By | Published on Monday 19 August 2019

Internet

Apple, Google and Pandora have all been sued for patent infringement over the way their music services work. So that’s fun. We could do with more patent infringement in the Legal News section of CMU, to counter-balance the endless copyright chatter.

Three identical lawsuits filed in the US last week claim that each of the companies’ respective music platforms infringe four patents registered by software developer Alan Bartholomew between 2006 and 2015. Each relates to the transfer of digital media across a network.

The lawsuits have actually filed by a company called Post Media. The filings explain that Bartholomew himself is reaching retirement and “concerned about maintaining his software business in the volatile economy”. Not wanting to risk his family taking a financial hit on the legal action, he turned to Post Media “whose purpose in part is to conduct the work necessary to reward and provide compensation to Bartholomew”.

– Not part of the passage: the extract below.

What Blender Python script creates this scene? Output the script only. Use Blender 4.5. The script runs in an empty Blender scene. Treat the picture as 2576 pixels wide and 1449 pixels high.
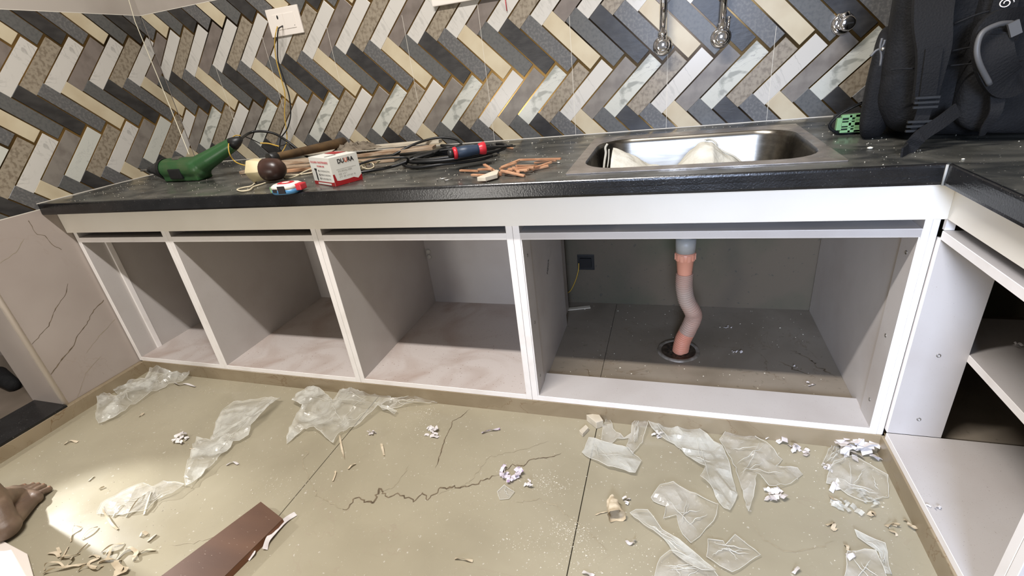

Apple, Google and Pandora would all have been aware of the patents and therefore created their services without compensating Bartholomew with either “specific intent to cause infringement or with wilful blindness to the resulting infringement”, it is then alleged.

Apple and Google have been subject to similar lawsuits over their music technology before. Post Media also sued Spotify and iHeartMedia in 2016 and Slacker in 2017.

None of the parties involved has as yet commented on the new litigation.